If your indexes are ok, you might try to use some lock hints to reduce lock problems. Where you can effort to read uncommitted data (if there is such a case), use WITH (NOLOCK). Obviously it refers to SELECT statements only.
On UPDATE/DELETE/INSERT, try the ROWLOCK/PAGLOCK and/or UPDLOCK. In the home page of this site you can find some useful tips like
Another option is to get rid of the trigger to speed up the insert process and create a seperate application or database job that runs every few seconds to make those inserts for you.
unfortunately "every few seconds" is not an option… does anyone know why cpu stays so low, while statements take
more than a sec to complete? shouldnt cpu hit the roof if
those triggers are so rough? that’s what really bothers me… I/O is low too. So where’s the bottleneck? SQL internals maybe?
Try capturing the insert in the profiler and you can check to see which part of trigger is taking long time to finish. Sounds like there is a lock which is preventing the insert from happening faster.
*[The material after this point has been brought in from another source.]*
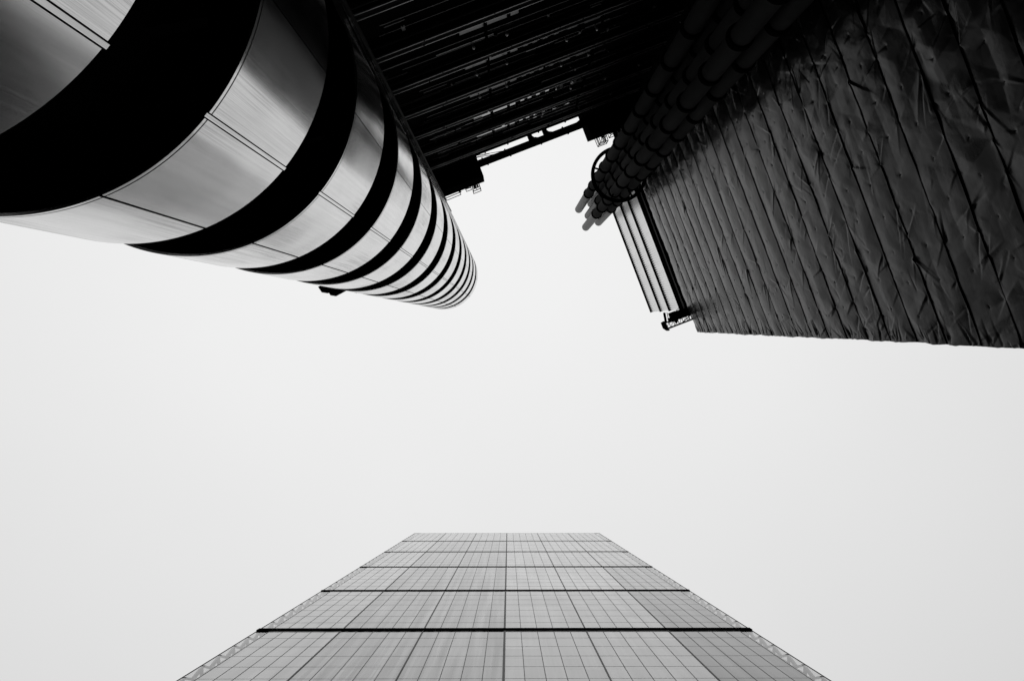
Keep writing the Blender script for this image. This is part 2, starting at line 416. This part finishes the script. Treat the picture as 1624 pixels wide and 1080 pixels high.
for xx in (2.6, 4.3, 6.6, 8.6):
    fr.box(xx, xx + .09, -10.89, -10.80, H(HZ) + .1, H(HZ) + .4); fr.box(xx - .25, xx - .16, -11.40, -11.31, H(HZ) + .1, H(HZ) + .4)
    fr.box(xx + .1, xx + .19, -11.73, -11.64, H(HZ) + .1, H(HZ) + .4)
fr.build('roof_frame', BLACK, block)
for x0, x1 in ((-6, 2.05), (10.05, 14.2)):
    q = MB(); q.box(x0, x1, -13.5, -10.15, H(HZ) - .1, H(62.4)); q.box(x0, x1, -13.5, -11.4, H(56.9), H(HZ) - .1)
    q.build('corner_block', BLACK, block)

def cage(name, label, quads, plates, rails, base):
    t = thing(name, label, 'platform', base)
    zz = base[2]
    f = MB()
    for qd in quads:
        for i in range(len(qd)):
            p_, q_ = qd[i], qd[(i + 1) % len(qd)]
            f.bar((*p_, zz), (*q_, zz), .05); f.bar((*p_, zz + 1.1), (*q_, zz + 1.1), .045); f.bar((*p_, zz), (*p_, zz + 1.1), .045)
    for p_, q_ in rails: f.bar((*p_, zz + .3), (*q_, zz + .3), .045)
    f.build('platform_frame', BLACK, t)
    for pl_ in plates:
        d = MB(); d.prism(pl_, zz + .04, zz + .08); d.build('grating', PLATE, t)
    return t
cage('roof_platform', 'small caged platform jutting from the black roof block beside the steel tower',
     [[(1.18, -10.5), (1.62, -10.5), (1.6, -9.73), (1.02, -9.72)], [(.59, -10.5), (1.01, -10.5), (.97, -10.05), (.58, -10.06)]],
     [[(1.25, -10.45), (1.4, -10.45), (1.33, -9.85), (1.12, -9.85)], [(1.43, -10.45), (1.52, -10.45), (1.53, -9.85), (1.38, -9.85)]],
     [((1.22, -10.5), (1.05, -9.75)), ((1.42, -10.5), (1.32, -9.74)), ((.59, -10.2), (.98, -10.24))], (1.1, -10.1, H(62)))
cage('roof_rail', 'thin roof railing with a dark post between the steel tower and black roof',
     [[(-1.04, -10.3), (.1, -10.3), (.12, -10.0), (-1.0, -9.97)]], [],
     [((-1.04, -10.42), (.2, -10.44)), ((-1.04, -10.36), (.2, -10.38)), ((.02, -10.45), (.08, -10.02)), ((.09, -10.45), (.16, -10.02)), ((.13, -10.5), (.2, -10.02))], (-.5, -10.2, H(62)))
cage('roof_platform', 'tangled caged platform hanging from the black roof beside the pipe bundle',
     [[(10.71, -10.41), (11.42, -10.41), (11.4, -9.66), (10.74, -9.66)], [(10.84, -10.41), (11.3, -10.41), (11.26, -9.74), (10.86, -9.74)],
      [(11.75, -10.34), (12.45, -10.34), (12.3, -9.98), (11.74, -9.97)]],
     [], [((10.95, -10.4), (11.25, -9.8)), ((11.05, -10.4), (11.35, -9.75)), ((11.2, -10.4), (11.0, -9.85)), ((11.4, -10.4), (11.1, -9.9)), ((11.45, -10.3), (11.75, -10.1)),
          ((11.5, -10.4), (11.2, -10.0)), ((11.6, -10.4), (11.3, -9.9)), ((11.74, -10.1), (12.4, -10.12)), ((12.0, -10.35), (12.05, -10.1)), ((12.12, -10.35), (12.17, -10.1))],
     (11.4, -10.1, H(62)))

# ------------------------------------------------------------------ bundle of service pipes
def pipe(x, y, ztop, r, label, group, n0=.22):
    t = thing('service_pipe', label, 'pipe', (x, y, 0), group)
    q = MB(); q.lathe(x, y, [(r, 0), (r, H(78.8))], 32); q.build('pipe_shaft', PIPE, t, 40)
    q = MB(); q.lathe(x, y, [(r, H(78.8)), (r, ztop - .12), (r - .05, ztop - .02), (r - .12, ztop), (0, ztop)], 32); q.build('pipe_end', PIPE_LIT, t, 40)
    z = 78.8
    while z > 2:
        k = MB(); zz = H(z)
        k.lathe(x, y, [(r - .01, zz - .22), (r + .075, zz - .2), (r + .095, zz - .06), (r + .095, zz + .1), (r + .06, zz + .2), (r - .01, zz + .22)], 32)
        k.build('pipe_collar', COLLAR, t, 30); z -= 4.42
    return t
PG = 'tall grey service pipes bundled in a black hoop'
for key, x, y, zt_, r_, lb in (
        ('A', 11.12, -8.42, 90.0, .395, 'grey collared pipe at the left edge of the bundle against the sky'),
        ('B', 12.50, -8.49, 90.0, .37, 'grey collared pipe at the back of the bundle mostly hidden by the others'),
        ('C', 11.80, -7.45, 90.0, .385, 'grey collared pipe in the middle of the bundle, ringed by four others'),
        ('D', 11.15, -6.43, 90.0, .40, 'grey collared pipe at the front of the bundle, its end lowest in the photo'),
        ('E', 12.57, -6.44, 90.0, .40, 'grey collared pipe at the right of the bundle nearest the sheeting')):
    pipe(x, y, H(zt_), r_, lb, PG)
hoop = thing('bracing_hoop', 'large black ring encircling the bundle of grey pipes near their tops', 'hoop', (11.8, -7.45, H(64.9)))
q = MB(); zz = H(64.9); n = 64
prof = [(2.12, zz - .11), (2.12, zz + .11), (1.86, zz + .11), (1.86, zz - .11), (2.12, zz - .11)]
q.lathe(11.8, -7.45, prof, n); q.build('hoop_ring', COLLAR, hoop, 40)
for ang in (35, 128, 215, 305, 80, 260):
    a_ = R(ang); q = MB()
    q.bar((11.8 + 1.95 * math.cos(a_), -7.45 + 1.95 * math.sin(a_), zz), (11.8 + 1.38 * math.cos(a_), -7.45 + 1.38 * math.sin(a_), zz), .12, .14); q.build('hoop_spoke', COLLAR, hoop)

# ------------------------------------------------------------------ building wrapped in sheeting
XS = 13.8                                 # plane of the sheet
CRN = 6.07                                # its street corner
TOP = 68.25
wrapped = thing('wrapped_building', 'building face wrapped in dark wrinkled plastic sheeting lapped over scaffold lifts', 'building', (XS + 4, -4, 0))
q = MB(); q.box(XS + .5, XS + 14, -19, CRN - .5, 0, H(TOP) - 1.2); q.build('inner_wall', BLACK, wrapped)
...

thanx rage, i’ll do hat and come back with the results

The locks are the bottleneck. If for example, a certain process holds an exclusive lock on a table, than other processes that wish to modify or read (committed) data from it will have to wait until this lock is released. CPU has nothing to do yet everything’s slow. In this case the things you would want to check is why is process obtainning a table lock. Maybe it can be solved with a better choice of indexes. Maybe your transaction isolation level is higher than what you need. Maybe you are using a lock hint that is causing the problem.
You said you are inserting to "feed" table and that the triggers are inserting rows to other table. Try to first identity the objects (tables) that are causing the locks you were talking about.
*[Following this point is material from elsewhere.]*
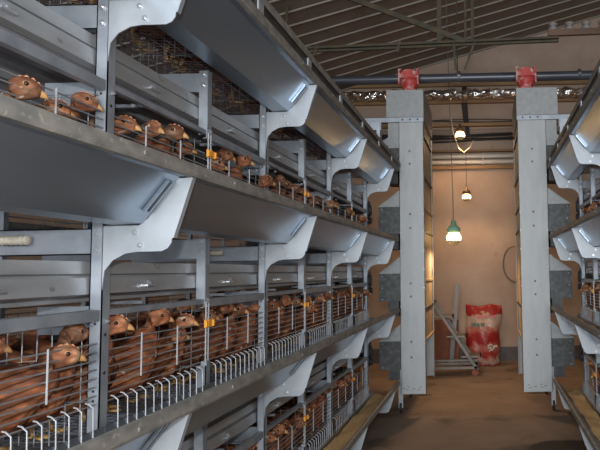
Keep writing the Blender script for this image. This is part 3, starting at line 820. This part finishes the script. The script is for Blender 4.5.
sack = empty('feed_sack', (-.11, 8.55, 0), 'red and white printed feed sack standing by the back wall', 'sack')
b.build('bag', M['sack'], sack, smooth=True)
# print on the front of the sack (generic blocks of lettering as in the photo, unreadable there)
def ptext(body, x, z, size, m, y=-.14):
    cu = bpy.data.curves.new('lettering', 'FONT'); cu.body = body; cu.size = size; cu.extrude = .002; cu.align_x = 'CENTER'
    cu.materials.append(M[m]); o = bpy.data.objects.new('lettering', cu); C.objects.link(o); o.parent = sack
    o.location = (x, y, z); o.rotation_euler = (PI/2, 0, 0); return o
b = MB()
for j, (x0, x1) in enumerate(((-.06, -.02), (-.01, .03), (.04, .08), (.11, .15), (.16, .19))): b.box(x0, x1, -.150, -.135, .655, .69)
b.build('lettering', M['sackred'], sack)
b = MB()
for x0, x1 in ((-.13, -.10), (-.095, -.06), (-.05, -.02), (.0, .05)): b.box(x0, x1, -.165, -.15, .545, .59)
b.build('emblem', M['ink'], sack)
b = MB()
random.seed(3)
for j in range(26):
    a = random.random()*2*PI; r_ = random.random()**.5
    b.ball((.10+.11*r_*math.cos(a), -.152+.02*abs(r_), .27+.07*r_*math.sin(a)), .02, 8, 0, (1, .35, .8))
b.build('printed_grain_picture', M['tan'], sack)

# ------------------------------------------------------------------ camera
cam = bpy.data.cameras.new('camera'); co = bpy.data.objects.new('camera', cam); C.objects.link(co)
cam.sensor_width = 36; cam.lens = 618/600*36; cam.shift_x = -187/600; cam.clip_start = .05
co.location = (0, 0, 1.3)
pitch = math.radians(4.16); roll = math.radians(1.1)
co.matrix_world = Matrix.Translation((0, 0, 1.3)) @ Matrix.Rotation(PI/2+pitch, 4, 'X') @ Matrix.Rotation(-roll, 4, 'Z')
sc.camera = co

# ------------------------------------------------------------------ light
wd = bpy.data.worlds.new('world'); sc.world = wd; wd.use_nodes = True
wd.node_tree.nodes['Background'].inputs[0].default_value = (.68, .75, .86, 1)
wd.node_tree.nodes['Background'].inputs[1].default_value = .5
def light(kind, name, loc, rot, e, col, size, sy=None):
    l = bpy.data.lights.new(name, kind); l.energy = e; l.color = col
    if kind == 'AREA':
        l.size = size
        if sy: l.shape = 'RECTANGLE'; l.size_y = sy
    else: l.shadow_soft_size = size
    o = bpy.data.objects.new(name, l); C.objects.link(o); o.location = loc; o.rotation_euler = rot; return o
light('POINT', 'camera_flash', (.0, -.05, 1.50), (0, 0, 0), 88, (.95, .98, 1), .03)
light('AREA', 'back_fill', (-.1, -5.5, 1.9), (PI/2, 0, 0), 480, (.91, .96, 1), 3.0, 2.6)  # added fill light behind the camera

vs_ = sc.view_settings; vs_.view_transform = 'Standard'; vs_.look = 'None'; vs_.exposure = .12; vs_.gamma = 1; vs_.use_curve_mapping = False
If you run sp_lock with sp_who2 you can see which process is holding what lock on what resource and it’s duration. together with a trace that monitors the activity it should give you a better idea of the source of the problem.
If you post some code, maybe we could help more.
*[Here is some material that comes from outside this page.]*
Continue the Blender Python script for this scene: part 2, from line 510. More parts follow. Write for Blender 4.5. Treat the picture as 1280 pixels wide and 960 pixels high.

Again, I would recommand you read a bit about b/locks. The links above, BOL and Inside SQL Server are good sources.
Follow the refernce by Bambola and this link Satya SKJ
This posting is provided “AS IS” with no rights for the sake of knowledge sharing.
Thanx a million. I am in the process of trying to identify the locks,
I’ll get back to you as soon as I find out whats causing the locks. thanx again!